Conversations(2)
Friday night brought me to a play I had not planned on seeing, and one that, if I am truly honest, I [wrongly] assumed would leave me with comments of mediocrity, even though a friend was in the play. I assumed that because these were not professional actors that it would make the performance less than spectacular and give it what my friends and I might call a “high cheese factor.”

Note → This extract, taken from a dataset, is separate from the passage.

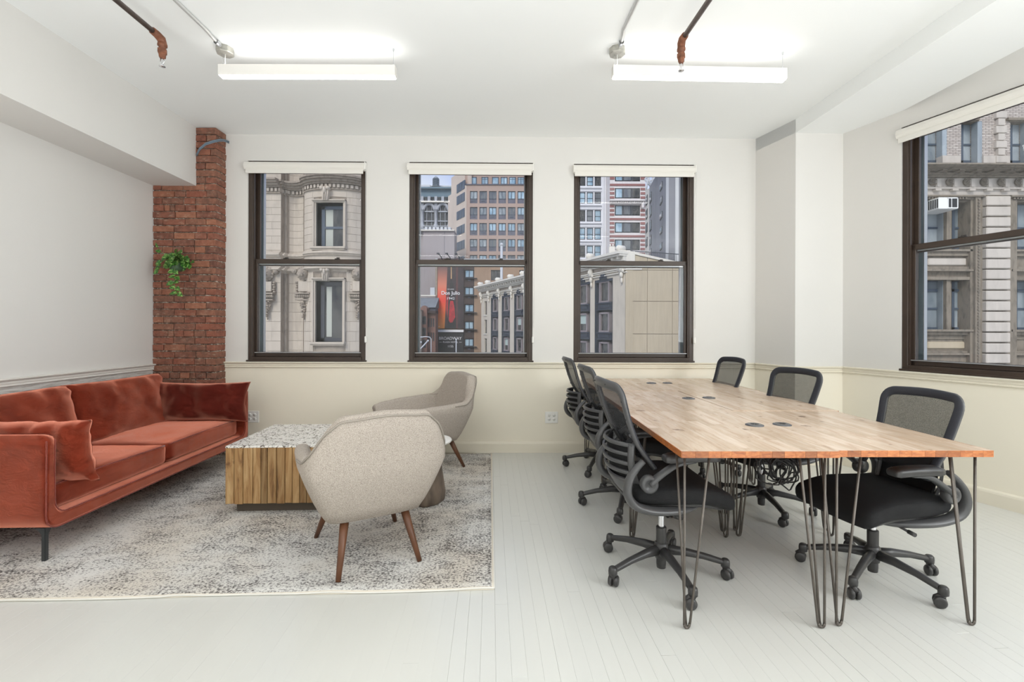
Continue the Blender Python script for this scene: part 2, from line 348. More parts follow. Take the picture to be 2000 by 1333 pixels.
# ------------------------------------------------------------------ mesh tools
class MB:
    def __init__(s): s.v = []; s.f = []; s.m = []; s.sm = []
    def add(s, vs, fs, mi=0, smooth=False):
        o = len(s.v); s.v += [tuple(v) for v in vs]
        for f in fs: s.f.append(tuple(i + o for i in f)); s.m.append(mi); s.sm.append(smooth)
        return s
    def box(s, x0, x1, y0, y1, z0, z1, mi=0, mat=None, b=0):
        if x0 > x1: x0, x1 = x1, x0
        if y0 > y1: y0, y1 = y1, y0
        if z0 > z1: z0, z1 = z1, z0
        b = min(b, (x1 - x0) * .45, (y1 - y0) * .45, (z1 - z0) * .45)
        if b <= 0:
            vs = [Vector((x, y, z)) for z in (z0, z1) for y in (y0, y1) for x in (x0, x1)]
            fs = [(0, 2, 3, 1), (4, 5, 7, 6), (0, 1, 5, 4), (2, 6, 7, 3), (0, 4, 6, 2), (1, 3, 7, 5)]
        else:
            vs = []; idx = {}
            X = (x0, x1); Y = (y0, y1); Z = (z0, z1)
            for i in (0, 1):
                for j in (0, 1):
                    for k in (0, 1):
                        sx, sy, sz = (b if i == 0 else -b), (b if j == 0 else -b), (b if k == 0 else -b)
                        idx[i, j, k, 0] = len(vs); vs.append(Vector((X[i], Y[j] + sy, Z[k] + sz)))
                        idx[i, j, k, 1] = len(vs); vs.append(Vector((X[i] + sx, Y[j], Z[k] + sz)))
                        idx[i, j, k, 2] = len(vs); vs.append(Vector((X[i] + sx, Y[j] + sy, Z[k])))
            fs = []
            def quad(a, b_, c, d, n):
                p = [vs[q] for q in (a, b_, c, d)]
                nn = (p[1] - p[0]).cross(p[2] - p[0])
                fs.append((a, b_, c, d) if nn.dot(n) > 0 else (d, c, b_, a))
            for ax in range(3):
                for sd_ in (0, 1):
                    def g(a, b_):
                        t = [0, 0, 0]; t[ax] = sd_; o = [q for q in range(3) if q != ax]; t[o[0]] = a; t[o[1]] = b_
                        return idx[t[0], t[1], t[2], ax]
                    n = Vector((0, 0, 0)); n[ax] = 1 if sd_ else -1
                    quad(g(0, 0), g(1, 0), g(1, 1), g(0, 1), n)
            for ax in range(3):
                o = [q for q in range(3) if q != ax]
                for a in (0, 1):
                    for b_ in (0, 1):
                        t0 = [0, 0, 0]; t0[o[0]] = a; t0[o[1]] = b_; t1 = list(t0); t1[ax] = 1
                        n = Vector((0, 0, 0)); n[o[0]] = 1 if a else -1; n[o[1]] = 1 if b_ else -1
                        quad(idx[(*t0, o[0])], idx[(*t1, o[0])], idx[(*t1, o[1])], idx[(*t0, o[1])], n)
            for i in (0, 1):
                for j in (0, 1):
                    for k in (0, 1):
                        a, b_, c = (idx[i, j, k, q] for q in range(3))
                        n = Vector((i - .5, j - .5, k - .5)); nn = (vs[b_] - vs[a]).cross(vs[c] - vs[a])
                        fs.append((a, b_, c) if nn.dot(n) > 0 else (a, c, b_))
        if mat is not None: vs = [mat @ v for v in vs]
        return s.add(vs, fs, mi)
    def grid(s, rows, mi=0, closeu=False, closev=False, smooth=True, flip=False):
        nv = len(rows); nu = len(rows[0]); vs = [p for r in rows for p in r]; fs = []
        for j in range(nv if closev else nv - 1):
            for i in range(nu if closeu else nu - 1):
                a = j * nu + i; b_ = j * nu + (i + 1) % nu; c = ((j + 1) % nv) * nu + (i + 1) % nu; d = ((j + 1) % nv) * nu + i
                fs.append((a, b_, c, d) if not flip else (d, c, b_, a))
        return s.add(vs, fs, mi, smooth)
    def tube(s, pts, r, n=8, mi=0, ry=None, up=(0, 0, 1), caps=True, closed=False):
        pts = [Vector(p) for p in pts]; m = len(pts)
        rr = r if isinstance(r, (list, tuple)) else [r] * m
        r2 = ry if isinstance(ry, (list, tuple)) else ([ry] * m if ry is not None else rr)
        rows = []; up = Vector(up)
        for i, p in enumerate(pts):
            if closed: tg = (pts[(i + 1) % m] - pts[i - 1])
            else: tg = pts[min(i + 1, m - 1)] - pts[max(i - 1, 0)]
            tg.normalize()
            sd_ = tg.cross(up)
            if sd_.length < 1e-3: sd_ = tg.cross(Vector((0, 1, 0))) if abs(tg.y) < .9 else tg.cross(Vector((1, 0, 0)))
            sd_.normalize(); u2 = sd_.cross(tg).normalized()
            if i == 0 or ry is not None: A, B = sd_, u2
            else:
                A = (A - tg * A.dot(tg)).normalized(); B = A.cross(tg).normalized()
            rows.append([p + A * (rr[i] * math.cos(2 * math.pi * k / n)) + B * (r2[i] * math.sin(2 * math.pi * k / n)) for k in range(n)])
        o = len(s.v); s.grid(rows, mi, closeu=True, closev=closed)
        if caps and not closed:
            s.f.append(tuple(o + k for k in range(n))[::-1]); s.m.append(mi); s.sm.append(False)
            s.f.append(tuple(o + (m - 1) * n + k for k in range(n))); s.m.append(mi); s.sm.append(False)
        return s
    def lathe(s, prof, n=20, c=(0, 0, 0), axis='Z', mi=0, smooth=True):
        rows = []
        for (r, h) in prof:
            row = []
            for k in range(n):
                a = 2 * math.pi * k / n; x, y = r * math.cos(a), r * math.sin(a)
                p = {'Z': (x, y, h), 'X': (h, x, y), 'Y': (y, h, x)}[axis]
                row.append(Vector(c) + Vector(p))
            rows.append(row)
        return s.grid(rows, mi, closeu=True, smooth=smooth)
    def ell(s, c, r, n=10, mi=0):
        rows = []
        for j in range(n // 2 + 1):
            th = math.pi * j / (n // 2)
            rows.append([Vector(c) + Vector((r[0] * math.sin(th) * math.cos(2 * math.pi * k / n), r[1] * math.sin(th) * math.sin(2 * math.pi * k / n), -r[2] * math.cos(th))) for k in range(n)])
        return s.grid(rows, mi, closeu=True)
    def poly(s, pts2, y0, y1, mi=0, plane='XZ'):
        n = len(pts2)
        f = (lambda p, d: (p[0], d, p[1])) if plane == 'XZ' else ((lambda p, d: (p[0], p[1], d)) if plane == 'XY' else (lambda p, d: (d, p[0], p[1])))
        vs = [f(p, y0) for p in pts2] + [f(p, y1) for p in pts2]
        fs = [tuple(range(n)), tuple(range(n, 2 * n))[::-1]] + [(i, i + n, (i + 1) % n + n, (i + 1) % n) for i in range(n)]
        return s.add(vs, fs, mi)
    def xf(s, mat):
        s.v = [tuple(mat @ Vector(v)) for v in s.v]; return s
    def mesh(s, name, mats, fix=True):
        me = bpy.data.meshes.new(name); me.from_pydata(s.v, [], s.f)
        for m in mats: me.materials.append(M[m] if isinstance(m, str) else m)
        me.polygons.foreach_set('material_index', s.m); me.polygons.foreach_set('use_smooth', s.sm)
        me.update()
        if fix:
            import bmesh
            bm = bmesh.new(); bm.from_mesh(me)
            bmesh.ops.remove_doubles(bm, verts=bm.verts, dist=1e-6)
            bmesh.ops.recalc_face_normals(bm, faces=bm.faces); bm.to_mesh(me); bm.free()
        return me
    def build(s, name, mats, parent=None, loc=None, rotz=None, fix=True):
        if isinstance(mats, str): mats = [mats]
        return link(name, s.mesh(name, mats, fix), parent, loc, rotz)

def link(name, data, parent=None, loc=None, rotz=None):
    o = bpy.data.objects.new(name, data); col.objects.link(o)
    if parent is not None: o.parent = parent
    if loc is not None: o.location = loc
    if rotz is not None: o.rotation_euler = (0, 0, rotz)
    return o
def tag(o, label=None, cat=None, group=None, kind=None):
    if label: o['label'] = label
    if cat: o['category'] = cat
    if group: o['group'] = group
    if kind: o['kind'] = kind
    return o
def thing(name, label, cat, loc=(0, 0, 0), rotz=0, group=None):
    return tag(link(name, None, None, loc, rotz), label, cat, group)
KIDS = {}
def copy_tree(o, parent=None, depth=0):
    c = o.copy(); col.objects.link(c)
    if parent is not None: c.parent = parent
    for ch in [k for k in list(col.objects) if k.parent == o]: copy_tree(ch, c, depth + 1)
    return c

def wallgrid(mb, x0, x1, z0, z1, y0, y1, ops, matf=lambda x, z: 0, zb=()):
    xs = sorted({x0, x1, *[o[0] for o in ops], *[o[1] for o in ops]}); zs = sorted({z0, z1, *zb, *[o[2] for o in ops], *[o[3] for o in ops]})
    xs = [x for x in xs if x0 <= x <= x1]; zs = [z for z in zs if z0 <= z <= z1]
    for j in range(len(zs) - 1):
        zc = (zs[j] + zs[j + 1]) / 2; run = None
        for i in range(len(xs)):
            solid = i < len(xs) - 1 and not any(o[0] < (xs[i] + xs[i + 1]) / 2 < o[1] and o[2] < zc < o[3] for o in ops)
            if solid and run is None: run = xs[i]
            if not solid and run is not None:
                mb.box(run, xs[i], y0, y1, zs[j], zs[j + 1], matf((run + xs[i]) / 2, zc)); run = None
    return mb

# ------------------------------------------------------------------ room shell
ZC = 3.18                       # ceiling
ZR0, ZR1 = 0.850, 0.9075        # chair rail
WT = 0.16                       # wall thickness
BR = math.atan(.013)            # back wall rotation
def back_at(X): return 4.64 + .013 * X
A_LEFT = Vector((-3.468, 4.45, 0)); DL = Vector((-.031, 1, 0)).normalized()
RW0 = Vector((3.05, 4.25, 0)); DRW = Vector((.376, -1, 0)).normalized(); ROTR = math.atan2(DRW.y, DRW.x)
ROTL = math.atan2(DL.y, DL.x)

def matz(x, z): return 1 if z < .88 else 0
# openings, wall local coordinates
WOP = [(-2.645, -1.468, .921, 2.918), (-1.036, .206, .921, 2.918), (.620, 1.838, .921, 2.912)]
mb = wallgrid(MB(), -3.75, 2.62, -.1, ZC + .15, 0, WT, WOP, matz, (.88,))
tag(mb.build('wall_back', ['wall', 'wall_low'], None, (0, 4.64, 0), BR), kind='structure')
# right wall (splayed), local x runs from the far corner toward the camera
RW = [(.47, 1.71, .921, 2.918), (3.0, 4.24, .921, 2.918), (4.9, 6.14, .921, 2.918)]
mb = wallgrid(MB(), 0, 8.2, -.1, ZC + .15, 0, WT, RW, matz, (.88,))
tag(mb.build('wall_right', ['wall', 'wall_low'], None, RW0, ROTR), kind='structure')
# pier in the back right corner
C1 = Vector((2.466, 4.672)); C2 = Vector((2.601, 4.233)); C3 = Vector((3.05, 4.25))
mb = MB()
for z0, z1, mi in ((-.1, .88, 1), (.88, ZC + .1, 0)):
    mb.poly([(C1.x, C1.y), (C2.x, C2.y), (C3.x, C3.y), (3.15, 4.4), (3.15, 4.85), (2.5, 4.85)], z0, z1, mi, 'XY')
tag(mb.build('wall_pier', ['wall', 'wall_low']), 'white boxed pier in the far right corner of the room', kind='structure')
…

Not so. That was me being a snob. Conversations(2), seen at RBC in neighboring Reston, was an amazing portrayal and examination of the everyday conversations we get in to with people we know, people we want to know, and – most honestly – people we think we know and find that we don’t. In a city like Washington, DC where it’s supposedly all about “who you know,” the performance made me think. I thought how well do I know all my acquaintances that I would call friends? Not your close friends – but the ones you hang out with at conferences, after work, and generally just see around. What is the real answer to “how are you doing?” and am I actually asking the question in a way that can render an honest answer? How much do I invest in them and vice versa rather than them being a “friend” and we engage in surface talk at happy hour and move on.
Conversations is becoming an annual show, updated from last year’s first run, both written by local singer/songwriter Kelly Minter. Minter set up five scenes of conversational situations you might have with different types of people in a local coffee shop (for such a low budget, the set was amazing – an artistic version of a local shop). Students, co-workers, a client, a good friend or neighbor. The music she chose – from Cold Play’s “I’ll Fix You” to Simon & Garfunkle – was an eclectic mix of songs everyone knows but that succinctly hooked in to each person’s “conversation” scene.
Overall, a thought-provoking and wonderfully enjoyable I-was-wrong night.